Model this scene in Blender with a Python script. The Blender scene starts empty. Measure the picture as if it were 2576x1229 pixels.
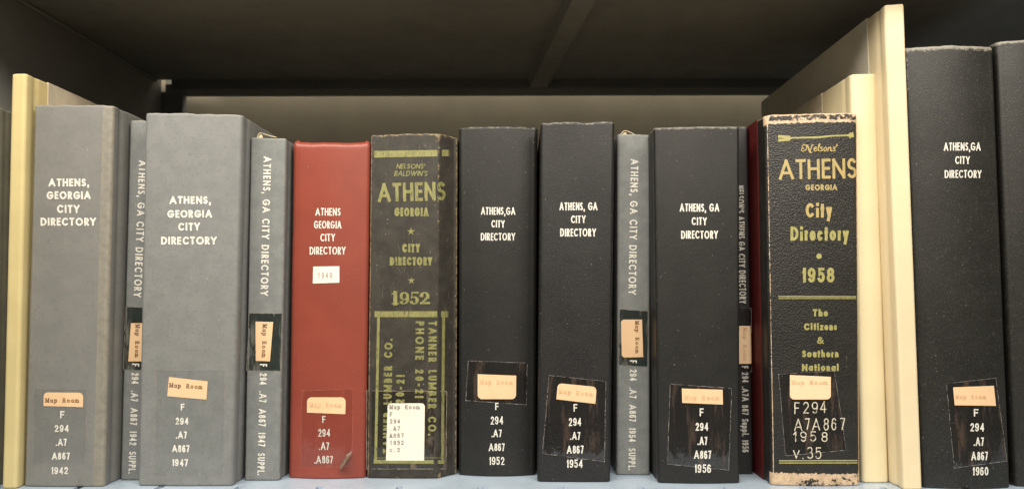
import bpy, bmesh, math, random
from mathutils import Vector, Matrix, Euler, noise

random.seed(7)
S = bpy.context.scene
COL = S.collection
R = math.radians

# ------------------------------------------------------------------ camera
CAM = Vector((0.0, -0.55, 0.136))
FOC = 1946.0                                   # focal length in units of a 2576-wide picture
cd = bpy.data.cameras.new('camera')
cd.sensor_width = 36.0
cd.lens = FOC / 2576 * 36.0
cd.clip_start = 0.01
cd.clip_end = 50
cd.dof.use_dof = True
cd.dof.focus_distance = 0.56
cd.dof.aperture_fstop = 9.0
cam = bpy.data.objects.new('camera', cd)
COL.objects.link(cam)
cam.location = CAM
cam.rotation_euler = (R(90 + 3.72), 0, R(0.5))
S.camera = cam
CM = Euler(cam.rotation_euler).to_matrix()

# ------------------------------------------------------------------ light
W = bpy.data.worlds.new('World')
S.world = W
W.use_nodes = True
W.node_tree.nodes['Background'].inputs[0].default_value = (1.0, 0.93, 0.80, 1)
W.node_tree.nodes['Background'].inputs[1].default_value = 0.115


def area(name, loc, target, sx, sy, power, colr):
    l = bpy.data.lights.new(name, 'AREA')
    l.shape = 'RECTANGLE'
    l.size, l.size_y = sx, sy
    l.energy = power
    l.color = colr
    o = bpy.data.objects.new(name, l)
    COL.objects.link(o)
    o.location = loc
    o.rotation_euler = (Vector(target) - Vector(loc)).to_track_quat('-Z', 'Y').to_euler()
    return o


area('ceiling_lamp', (-0.06, -0.45, 0.68), (0.0, 0.0, 0.17), 1.5, 0.14, 16.5, (1.0, 0.92, 0.795))
area('front_fill', (0.20, -1.60, 0.70), (0.1, 0.0, 0.14), 1.6, 0.5, 5.5, (1.0, 0.90, 0.76))  # added fill for the book sides and lower spines, no fixture here
area('rear_aisle_lamp', (-0.02, 0.374, 0.430), (-0.02, 0.376, 0.2), 0.80, 0.02, 0.40, (1.0, 0.94, 0.78))

S.view_settings.view_transform = 'Standard'
S.view_settings.look = 'None'
S.view_settings.exposure = 0.0
S.view_settings.gamma = 1.0
S.view_settings.use_curve_mapping = False
S.cycles.max_bounces = 8
S.cycles.transparent_max_bounces = 12


# ------------------------------------------------------------------ measuring helpers
def ray(px, py):
    return CM @ Vector(((px - 1288) / FOC, -(py - 614.5) / FOC, -1.0))


def at(px, py, Y):
    d = ray(px, py)
    return CAM + d * ((Y - CAM.y) / d.y)


def ground(px, py):
    d = ray(px, py)
    return CAM + d * (-CAM.z / d.z)


def lerp(a, b, t):
    return a + (b - a) * t


def sstep(a, b, x):
    t = min(1, max(0, (x - a) / (b - a)))
    return t * t * (3 - 2 * t)


# ------------------------------------------------------------------ material helpers
def newmat(name):
    m = bpy.data.materials.new(name)
    m.use_nodes = True
    nt = m.node_tree
    b = nt.nodes['Principled BSDF']
    return m, nt, b


class NT:
    def __init__(s, nt):
        s.nt = nt

    def n(s, t, **kw):
        x = s.nt.nodes.new(t)
        for k, v in kw.items():
            setattr(x, k, v)
        return x

    def link(s, a, b):
        s.nt.links.new(a, b)

    def attr(s, name, out='Vector'):
        return s.n('ShaderNodeAttribute', attribute_name=name).outputs[out]

    def scale(s, vec, sc):
        x = s.n('ShaderNodeVectorMath', operation='MULTIPLY')
        s.link(vec, x.inputs[0])
        x.inputs[1].default_value = sc
        return x.outputs[0]

    def noise(s, vec, scale, detail=3.0, rough=0.55, dist=0.0):
        x = s.n('ShaderNodeTexNoise')
        s.link(vec, x.inputs['Vector'])
        x.inputs['Scale'].default_value = scale
        x.inputs['Detail'].default_value = detail
        x.inputs['Roughness'].default_value = rough
        x.inputs['Distortion'].default_value = dist
        return x.outputs['Fac']

    def ramp(s, fac, lo, hi, a=0.0, b=1.0):
        x = s.n('ShaderNodeMapRange', interpolation_type='SMOOTHSTEP')
        s.link(fac, x.inputs['Value'])
        x.inputs['From Min'].default_value = lo
        x.inputs['From Max'].default_value = hi
        x.inputs['To Min'].default_value = a
        x.inputs['To Max'].default_value = b
        return x.outputs[0]

    def math(s, op, a, b):
        x = s.n('ShaderNodeMath', operation=op)
        for i, v in enumerate((a, b)):
            if isinstance(v, (int, float)):
                x.inputs[i].default_value = v
            else:
                s.link(v, x.inputs[i])
        return x.outputs[0]

    def mix(s, fac, a, b):
        x = s.n('ShaderNodeMix', data_type='RGBA')
        for sock, v in ((x.inputs[0], fac), (x.inputs[6], a), (x.inputs[7], b)):
            if isinstance(v, (int, float)):
                sock.default_value = v
            elif isinstance(v, tuple):
                sock.default_value = (*v, 1)
            else:
                s.link(v, sock)
        return x.outputs[2]

    def bump(s, h, strength, dist):
        x = s.n('ShaderNodeBump')
        s.link(h, x.inputs['Height'])
        x.inputs['Strength'].default_value = strength
        x.inputs['Distance'].default_value = dist
        return x.outputs[0]


def srgb(r, g, b):
    f = lambda c: (c / 255 / 12.92) if c / 255 <= 0.04045 else ((c / 255 + 0.055) / 1.055) ** 2.4
    return (f(r), f(g), f(b))


def cover_mat(name, c1, c2, wear, speck, speck_t=(0.62, 0.70), speck_amt=0.5, rough=0.6, spec=0.35,
              bump=0.25, grain=900, big=45, wear_t=(0.48, 0.62), wear_k=0.7, streak=None, streak_t=(0.62, 0.68),
              pebble=False, sheen=0.0, blot=None, cracks=False, dust=0.5):
    m, nt, b = newmat(name)
    t = NT(nt)
    uv = t.attr('uvw')
    wr = t.attr('wear', 'Fac')
    col = t.mix(t.ramp(t.noise(uv, big, 4), 0.35, 0.65), c1, c2)
    if blot:
        col = t.mix(t.ramp(t.noise(uv, big * 5, 3), 0.56, 0.66, 0, 0.7), col, blot)
    fine = t.noise(uv, grain, 2, 0.6)
    col = t.mix(t.ramp(fine, speck_t[0], speck_t[1], 0, speck_amt), col, speck)
    if streak:
        sn = t.noise(t.scale(uv, (1, 0.05, 1)), 1500, 3, 0.75)
        big_m = t.ramp(t.noise(uv, 60, 2), 0.42, 0.62)
        sf = t.math('MULTIPLY', t.ramp(sn, streak_t[0], streak_t[1], 0, 0.75), big_m)
        col = t.mix(sf, col, streak)
    if cracks:
        sn = t.noise(t.scale(uv, (1, 0.02, 1)), 420, 1, 0.5)
        gate = t.ramp(t.noise(t.scale(uv, (1, 0.5, 1)), 330, 2), 0.55, 0.6)
        sf = t.math('MULTIPLY', t.ramp(sn, 0.715, 0.735, 0, 0.9), gate)
        col = t.mix(sf, col, wear)
    if dust:
        dn = t.noise(uv, 640, 0, 0.4)
        col = t.mix(t.ramp(dn, 0.83, 0.86, 0, dust), col, (0.5, 0.48, 0.43))
    wn = t.noise(uv, 330, 4, 0.65)
    wf = t.math('ADD', wr, t.math('MULTIPLY', t.math('SUBTRACT', wn, 0.5), wear_k))
    wfac = t.ramp(wf, wear_t[0], wear_t[1])
    wearc = t.mix(t.ramp(t.noise(uv, 200, 3), 0.4, 0.65), wear, tuple(c * 0.78 for c in wear))
    col = t.mix(wfac, col, wearc)
    t.link(col, b.inputs['Base Color'])
    b.inputs['Roughness'].default_value = rough
    b.inputs['Specular IOR Level'].default_value = spec
    if sheen:
        b.inputs['Sheen Weight'].default_value = sheen
        b.inputs['Sheen Roughness'].default_value = 0.4
    if pebble:
        v = t.n('ShaderNodeTexVoronoi')
        t.link(uv, v.inputs['Vector'])
        v.inputs['Scale'].default_value = 1050
        h = t.math('ADD', v.outputs['Distance'], t.math('MULTIPLY', t.noise(uv, 300, 3), 0.6))
    else:
        h = t.math('ADD', fine, t.math('MULTIPLY', t.noise(uv, 160, 3), 0.45))
    t.link(t.bump(h, bump, 0.0006), b.inputs['Normal'])
    return m


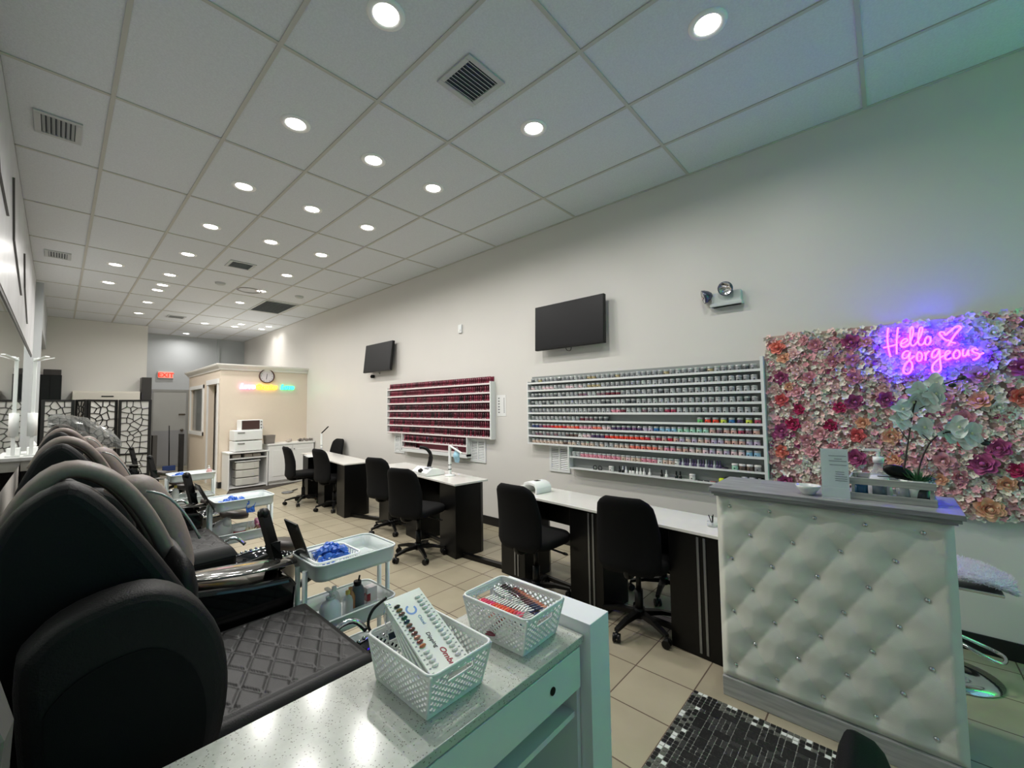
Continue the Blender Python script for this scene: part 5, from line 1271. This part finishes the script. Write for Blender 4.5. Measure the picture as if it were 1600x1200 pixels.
==*==
● **TASK**: Reproduce the data above word for word from its first line through the line that holds "R = math.radians", both ends included; skip pictures.

● **WRITTEN SOLUTION**:
Model this scene in Blender with a Python script. The Blender scene starts empty. Measure the picture as if it were 2576x1229 pixels.
import bpy, bmesh, math, random
from mathutils import Vector, Matrix, Euler, noise

random.seed(7)
S = bpy.context.scene
COL = S.collection
R = math.radians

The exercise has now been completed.